Daftar hitam kekerasan pegiat lingkungan
Golfrid yang merupakan manajer kajian hukum Walhi Sumut dilaporkan tengah menangani kasus hukum yang berkaitan dengan lingkungan hidup di wilayah Sumatra Utara.
Di antaranya kasus perizinan pembukaan kawasan hutan Batang Toru di Tapanuli untuk proyek Pembangkit Listrik Tenaga Air (PLTA) Batang Toru dan kasus pembalakan liar di Kabupaten Karo, serta beberapa kasus lain.
Sejumlah pegiat lingkungan hidup di Indonesia tercatat mengalami kekerasan, seperti Direktur Eksekutif Walhi Nusa Tenggara Barat, yang rumahnya dibakar pada awal tahun ini.
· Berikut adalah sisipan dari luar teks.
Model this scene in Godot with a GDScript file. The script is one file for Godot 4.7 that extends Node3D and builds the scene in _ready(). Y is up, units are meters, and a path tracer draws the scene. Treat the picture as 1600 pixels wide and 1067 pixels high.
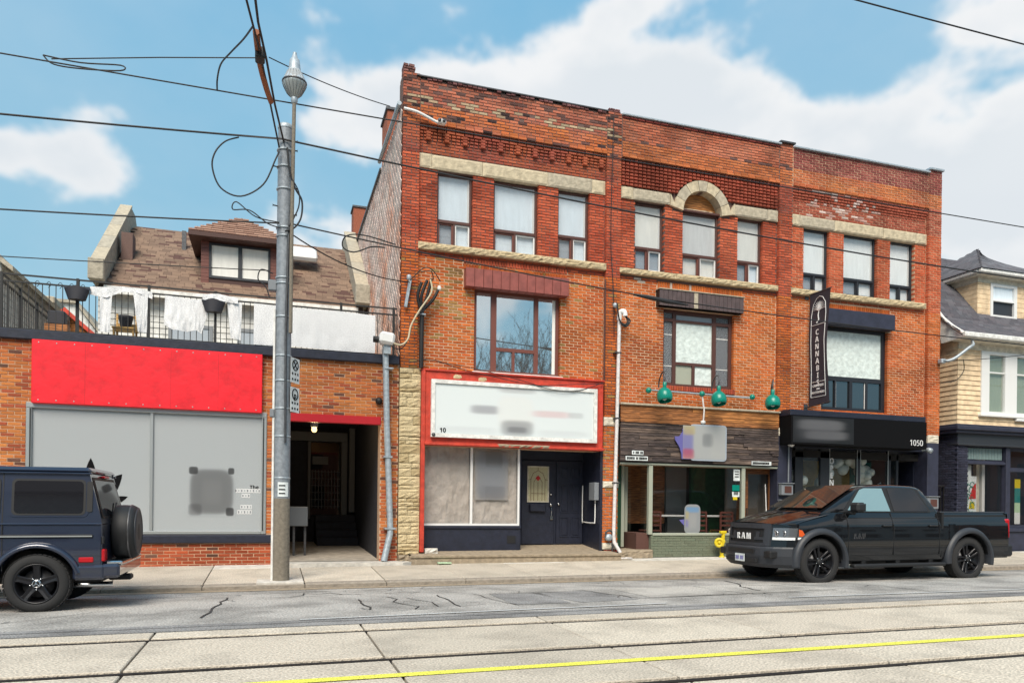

Hingga saat ini belum terungkap siapa pelakunya.
Pola kekerasan dan diskriminasi terhadap pegiat lingkungan, kata Kepala Departemen Advokasi Eksekutif Nasional Walhi, Zenzi Suhadi, kian berkembang.
Jika sebelumnya ancaman, kekerasan dan kriminalisasi hanya dialami oleh masyarakat dan tokoh masyarakat, kini mengarah pada aktivis pendamping dan pimpinan organisasi, penasehat hukum, dan para ahli.
"Kalau dilihat perkembangannya saat ini sudah darurat dalam hal tanggung jawab negara menjamin dan melindungi aktivis lingkungan karena sudah berkembang pola kekerasan dan ancaman kepada pembela lingkungan," tegas Zenzi.
Walhi mendesak polisi untuk mengungkap tuntas aksi-aksi kekerasan terhadap pegiat lingkungan hidup dan mendesak negara untuk segera mengeluarkan kebijakan yang melindungi aktivis lingkungan dalam menegakkan keadilan ekologis.
"Seharusnya pemerintah melindungi dan menjaga serta menjamin suara-suara dari masyarakat sipil karena negara membutuhkan second opinion dari kebijakan yang dikeluarkan negara," ungkapnya.